INSTRUCTION
Search the entries for the word "Write" and pull out each line that has it.
-- RECORD EXCERPTS start --
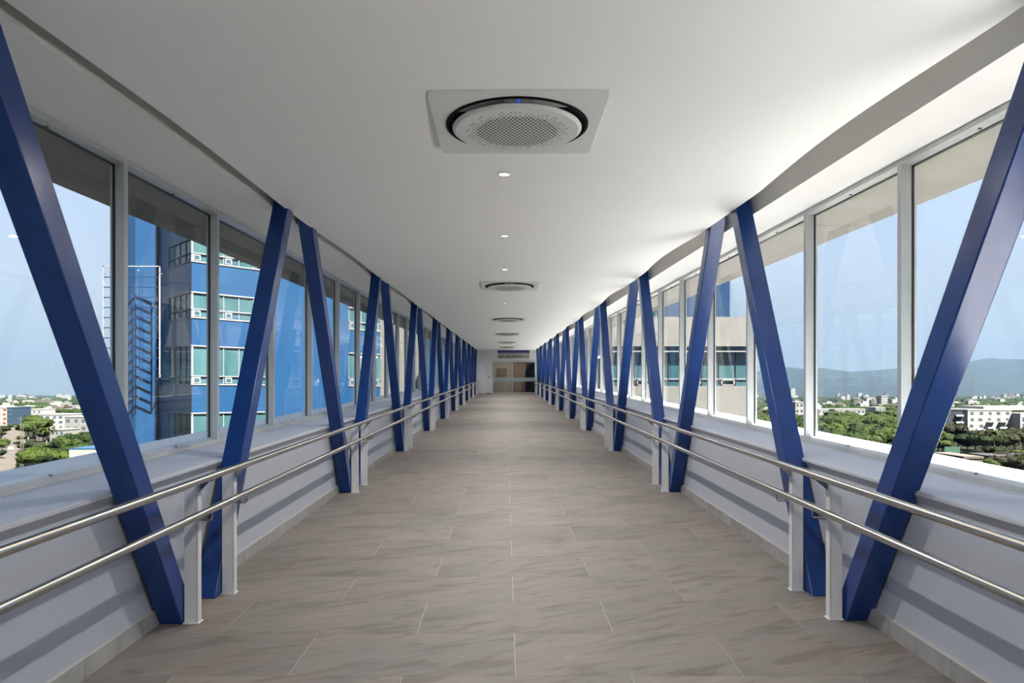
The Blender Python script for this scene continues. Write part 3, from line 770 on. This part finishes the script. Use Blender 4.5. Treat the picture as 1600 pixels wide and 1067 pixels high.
# right forest
cand = []
D = 235.0
while D < 470:
    px = 1182.0
    while px < 1620:
        cand.append((D+rr.uniform(-3, 3), px+rr.uniform(-4, 4))); px += 7.4*F/D
    D += 7.0
sel = []
for D, px in cand:
    if HZ + 12.5*F/D > ledge_y(px) + 4: continue
    if px > 1450 and D < 345: continue
    if px > 1455 and D > 345: continue
    sel.append((D, px))
sel.sort()
kinds = lambda: rr.choice([0, 1, 2, 3, 4, 0, 1, 2, 5, 6])
ind, rest_ = sel[:150], sel[150:]
for D, px in ind:
    tree(X_of(px, D), D, rr.uniform(.75, 1.2), kinds(), 'leafy green tree of the dense wood below the right windows', 'trees of the wood, right side')
# the rest of the wood and the belts between the houses, past what can be told apart
def mass(name, items, label, group=None):
    v = []; f = []; lows = [crown_mesh(40+i, 4.5, leafn=60, sub=1) for i in range(3)]
    for (x, y, s_) in items:
        me = rr.choice(lows); n0 = len(v); a = rr.uniform(0, 6.28); c, q_ = math.cos(a), math.sin(a)
        for vv in me.vertices:
            p = vv.co; v.append(((p.x*c-p.y*q_)*s_+x, (p.x*q_+p.y*c)*s_+y, p.z*s_+GZ+4.2*min(s_, 1.3)))
        f += [tuple(i+n0 for i in pl.vertices) for pl in me.polygons]
    me = bpy.data.meshes.new(name); me.from_pydata(v, [], f); me.materials.append(M['leaf'])
    o = link(name, me, None); tag(o, label, 'trees', kind='stuff')
items = [(X_of(px, D), D, rr.uniform(.8, 1.2)) for D, px in rest_]
for i in range(950):
    D = 480*(3200/480)**(rr.random()); px = rr.uniform(1180, 1640); items.append((X_of(px, D), D, rr.uniform(.8, 1.3)*(1+D/2600)))
mass('far_woodland', items, 'dark green tree belts between the distant houses on the right')
items = []
for i in range(650):
    D = 400*(3000/400)**(rr.random()); px = rr.uniform(-60, 175)
    if (abs(px-29) < 8 or 38 < px < 140 or px < 22) and D < 540: continue
    items.append((X_of(px, D), D, rr.uniform(.8, 1.3)*(1+D/2600)))
mass('far_tree_belt', items, 'dark green tree belts between the distant houses on the left')
# right foreground: scrub and fence trees
for i, (px, py, s_, k) in enumerate(((1466, 712, .9, 5), (1473, 706, .9, 0), (1458, 706, 1.0, 5), (1470, 695, 1.2, 1), (1482, 697, 1.1, 0), (1497, 700, 1.0, 7), (1462, 690, 1.2, 3))):
    D = D_of(py); tree(X_of(px, D), D, s_, k, 'bushy tree beside the nearest right brace, %s' % ('yellow-green in front', 'dark green behind the yellow-green one', 'yellow-green tight against the brace', 'round crown rising behind', 'before the dark apartment block', 'dry, right of the fence', 'tallest, half behind the brace')[i], 'trees beside the first right brace')
for i, (px, py, s_) in enumerate(((1512, 708, 1.2), (1524, 703, 1.3), (1535, 706, 1.25), (1547, 711, 1.2), (1560, 701, 1.35), (1573, 709, 1.2), (1585, 702, 1.4), (1598, 708, 1.3), (1541, 696, 1.2), (1566, 695, 1.2), (1592, 695, 1.3), (1612, 704, 1.3), (1553, 722, .8), (1580, 722, .8), (1565, 727, .7), (1594, 724, .8))):
    D = D_of(py); tree(X_of(px, D), D, s_*.72, 7 if i % 3 else 2, 'thin dry-leaved tree before the white apartment block, %s in its scatter' % nth(i).replace('nearest', 'first'), 'dry trees before the apartment block')
for i, (px, s_) in enumerate(((1549, .55), (1558, .7), (1568, .6), (1577, .75), (1586, .55), (1597, .7))):
    D = 193.0 + (i % 3)*3; tree(X_of(px, D), D, s_, 7 if i % 2 else 3, 'scraggly bush against the dark pavilion, %s from the left' % nth(i).replace('nearest', 'first'), 'bushes against the pavilion', hgt=4.2)
# left foreground
for i, (px, py, s_, k) in enumerate(((44, 686, 1.0, 0), (52, 684, 1.35, 1), (61, 684, 1.3, 0), (68, 690, .8, 2))):
    D = D_of(py); tree(X_of(px, D), D, s_, k, 'broad tree before the white flats, %s crown of four' % ('leftmost', 'second', 'third', 'rightmost')[i], 'broad tree before the flats')
for i in range(16):
    px = 36 + i*4.6; D = D_of(731 + rr.uniform(-5, 3)); tree(X_of(px, D), D, rr.uniform(.55, .8), rr.choice([5, 6, 5, 0]), 'bright green bushy tree below the left windows, %s from the left in its row' % nth(i).replace('nearest', 'first'), 'bright hedge-like trees by the street', hgt=4.6)
for i in range(9):
    px = 42 + i*5; D = D_of(708 + rr.uniform(-6, 6)); tree(X_of(px, D), D, rr.uniform(.28, .42), rr.choice([0, 1, 2, 5]), 'garden tree around the terracotta house, %s from the left' % nth(i).replace('nearest', 'first'), 'garden trees, left')
for i in range(13):
    px = 103 + (i % 7)*7; D = D_of(716 - (i//7)*14 + rr.uniform(-3, 3)); tree(X_of(px, D), D, rr.uniform(.62, .9), rr.choice([0, 1, 7, 3]), 'dark garden tree left of the first brace, %s one, %s row' % (nth(i % 7).replace('nearest', 'first'), ('front', 'back')[i//7]), 'dark trees left of the first brace')
for i, (px, py, s_, k) in enumerate(((3, 705, .9, 0), (8, 700, .8, 1), (-6, 702, 1.1, 5), (2, 716, .8, 2), (16, 672, .8, 0), (10, 678, .9, 1), (1, 684, .9, 3), (26, 698, .55, 0), (32, 690, .6, 1), (33, 704, .6, 2), (30, 716, .5, 1))):
    D = D_of(py); tree(X_of(px, D), D, s_*.5, k, 'small tree beside the left street, %s of those %s the road' % (('first', 'second', 'third', 'fourth', 'fifth', 'sixth', 'seventh', 'first', 'second', 'third', 'fourth')[i], 'left of' if i < 7 else 'right of'), 'street trees at the left')
# palm
def palm(px, py, s_, label):
    D = D_of(py); x = X_of(px, D); e = empty('palm_tree', (x, D, GZ), sh=False)
    MB(sh=False).tube([(x, D, GZ), (x+.2, D, GZ+3*s_), (x, D, GZ+6.5*s_)], .22, 7, .15).build('trunk', M['bark'], e)
    for k in range(14):
        a = 2*math.pi*k/14; u = Vector((math.cos(a), math.sin(a), 0)); sd_ = Vector((-u.y, u.x, 0)); m = MB(sh=False); lift = .5 if k % 2 else 1.3
        pts_ = [Vector((x, D, GZ+6.5*s_)) + u*(t*3.2*s_) + Vector((0, 0, lift*math.sin(t*2.6)*1.2 - t*t*1.2))*s_ for t in (0, .3, .6, .85, 1)]
        vs = []
        for i, p in enumerate(pts_):
            w_ = (.1, .42, .46, .3, .04)[i]*s_; vs += [p - sd_*w_ - Vector((0, 0, .15*s_)), p + Vector((0, 0, .06)), p + sd_*w_ - Vector((0, 0, .15*s_))]
        fs = []
        for i in range(4):
            fs += [(3*i, 3*i+3, 3*i+4, 3*i+1), (3*i+1, 3*i+4, 3*i+5, 3*i+2)]
        m.add(vs, fs); m.build('frond', M['leaf_y' if k % 3 == 0 else 'leaf'], e)
    tag(e, label, 'palm tree')
palm(72, 704, 1.15, 'coconut palm standing in front of the terracotta house')
palm(1553, 715, 1.2, 'palm standing among the dry trees at the far right')
# street, poles, cars
m = MB(sh=False); cl = [(-118, 150), (-147, 205), (-181, 255), (-213, 307), (-280, 405), (-344, 500), (-480, 700)]
vs = []
for i, (x, y) in enumerate(cl):
    a = Vector(cl[min(i+1, 6)]) - Vector(cl[max(i-1, 0)]); a.normalize(); nx = Vector((a.y, -a.x))*4.6
    vs += [(x-nx.x, y-nx.y, GZ+.06), (x+nx.x, y+nx.y, GZ+.06)]
m.add(vs + [(a[0], a[1], GZ-.2) for a in vs], [(2*i, 2*i+1, 2*i+3, 2*i+2) for i in range(6)] + [(2*i, 2*i+2, 16+2*i-0, 14+2*i) for i in range(6)] + [(2*i+1, 15+2*i, 17+2*i, 2*i+3) for i in range(6)])
rd = m.build('road', M['asphalt']); struct(rd, 'pale asphalt street running away at the left')
for px, pyb, pyt, lab in ((32.5, 729, 650, 'tall utility pole nearest on the left street'), (36, 728, 662, 'shorter utility pole right beside the tallest one'), (54.5, 690, 664, 'distant street lamp pole before the round tree'), (1378, 704, 668, 'thin white pole rising from the right wood')):
    D = D_of(pyb); x = X_of(px, D); e = empty('utility_pole', (x, D, GZ), sh=False); tag(e, lab, 'pole')
    zt_ = Z_of(pyt, D); MB(sh=False).tube([(x, D, GZ), (x, D, zt_)], .17, 8, .10).build('shaft', M['pole'], e)
    MB(sh=False).box(x-.9, x+.9, D-.06, D+.06, zt_-.9, zt_-.75).build('crossarm', M['pole'], e)
def car(px, py, ang, m_, lab):
    D = D_of(py); x = X_of(px, D); e = empty('car', (x, D, GZ+.06), sh=False); e.rotation_euler.z = ang; tag(e, lab, 'car')
    def xf(a, b, c): return (a, b, c)
    mm = MB(xf); mm.prism([(-.85, .3), (.85, .3), (.88, .8), (-.88, .8)], -2.1, 2.1); o = link('body', mm.mesh('body'), M[m_], e)
    mm = MB(xf); mm.add([(-.8,-1.5,.8),(.8,-1.5,.8),(.8,1.1,.8),(-.8,1.1,.8),(-.62,-1.0,1.4),(.62,-1.0,1.4),(.62,.5,1.4),(-.62,.5,1.4)], [(4,5,6,7),(0,1,5,4),(1,2,6,5),(2,3,7,6),(3,0,4,7)]); link('cabin', mm.mesh('cabin'), M['darkwin'], e)
    for sx_ in (-.86, .70):
        for sy in (-1.3, 1.3):
            mm = MB(xf); mm.tube([(sx_, sy, .32), (sx_+.16, sy, .32)], .32, 12); link('wheel', mm.mesh('wheel'), M['tyre'], e)
car(13, 695, .6, 'car_blue', 'dark blue car parked at the left kerb of the street')
car(17, 703, .6, 'car_white', 'pale car driving on the left street')
car(43, 722, 1.2, 'car_white', 'white car parked behind the utility poles')

# ---- mountains
def ridge(name, prof, D, depth, label, seed):
    """prof: (px, py) skyline; a rolling range with foothills"""
    xs = [p[0] for p in prof]; m = MB(sh=False); n = 160; rows_ = 14; vs = []
    for j in range(rows_+1):
        v = j/rows_
        for i in range(n+1):
            px = xs[0] + (xs[-1]-xs[0])*i/n
            for a, b in zip(prof[:-1], prof[1:]):
                if a[0] <= px <= b[0]: py = a[1]+(b[1]-a[1])*(px-a[0])/(b[0]-a[0]); break
            top = Z_of(py, D) - GZ
            y = D - depth*(1-v) if v <= 1 else D
            x = X_of(px, D)
            s_ = v**1.3*(1+.35*noise.noise(Vector((x/500, y/400, seed)))*(1-v)*2)
            z = GZ - 5 + (top+5)*s_ + (1-abs(2*v-1))*top*.10*noise.noise(Vector((x/230, y/180, seed+3)))
            if v == 1: z += top*.03*noise.noise(Vector((x/150, 0, seed)))
            vs.append((x, y, z))
    for i in range(n+1):
        x, y, z = vs[rows_*(n+1)+i]; vs.append((x, y+depth*.8, GZ-5))
    fs = [(j*(n+1)+i, j*(n+1)+i+1, (j+1)*(n+1)+i+1, (j+1)*(n+1)+i) for j in range(rows_+1) for i in range(n)]
    m.add(vs, fs); m.sm = True
    o = m.build(name, M['mount']); return tag(o, label, 'mountain')
ridge('mountain_range', [(900, 600), (1100, 590), (1180, 581), (1230, 573), (1262, 577), (1290, 575), (1330, 581), (1345, 580), (1400, 576), (1440, 574), (1500, 566), (1530, 562), (1550, 559), (1575, 561), (1640, 563), (1750, 556), (1900, 570), (2100, 575)], 7000, 2600, 'long hazy blue mountain range beyond the town on the right', 1)
ridge('low_hills', [(-500, 616), (-300, 612), (-60, 622), (0, 624), (30, 622), (60, 619.5), (80, 619.5), (95, 622), (120, 623), (160, 621), (260, 620), (500, 622), (800, 600)], 6500, 1500, 'low hazy hills on the left horizon', 5)

# ---- haze over the distance
hz = bpy.data.materials.new('distance_haze'); hz.use_nodes = True; t = hz.node_tree; t.nodes.clear()
vs_ = t.nodes.new('ShaderNodeVolumeScatter'); vs_.inputs['Color'].default_value = (.106, .155, .218, 1); vs_.inputs['Density'].default_value = .00012; vs_.inputs['Anisotropy'].default_value = .1
o_ = t.nodes.new('ShaderNodeOutputMaterial'); ab_ = t.nodes.new('ShaderNodeVolumeAbsorption'); ab_.inputs['Color'].default_value = vs_.inputs['Color'].default_value; ab_.inputs['Density'].default_value = vs_.inputs['Density'].default_value
ad_ = t.nodes.new('ShaderNodeAddShader'); t.links.new(vs_.outputs[0], ad_.inputs[0]); t.links.new(ab_.outputs[0], ad_.inputs[1]); t.links.new(ad_.outputs[0], o_.inputs['Volume'])
hb = MB(sh=False).box(-8900, 8900, 420, 9400, GZ+.4, 600).build('distance_haze', hz)
tag(hb, 'thin pale haze over the distant town and mountains', 'haze', kind='stuff')
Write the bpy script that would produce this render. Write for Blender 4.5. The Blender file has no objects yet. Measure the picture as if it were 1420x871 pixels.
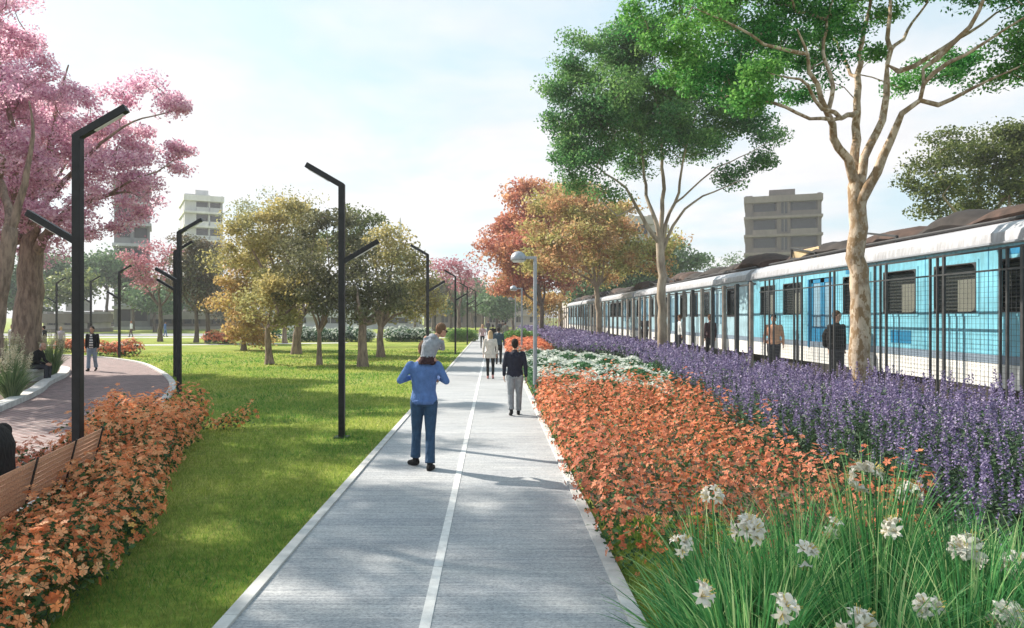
-- RECORD EXCERPTS end --
TASK RESPONSE
The Blender Python script for this scene continues. Write part 3, from line 770 on. This part finishes the script. Use Blender 4.5. Treat the picture as 1600 pixels wide and 1067 pixels high.
Write the bpy script that would produce this render. Write for Blender 4.5. The Blender file has no objects yet. Measure the picture as if it were 1420x871 pixels.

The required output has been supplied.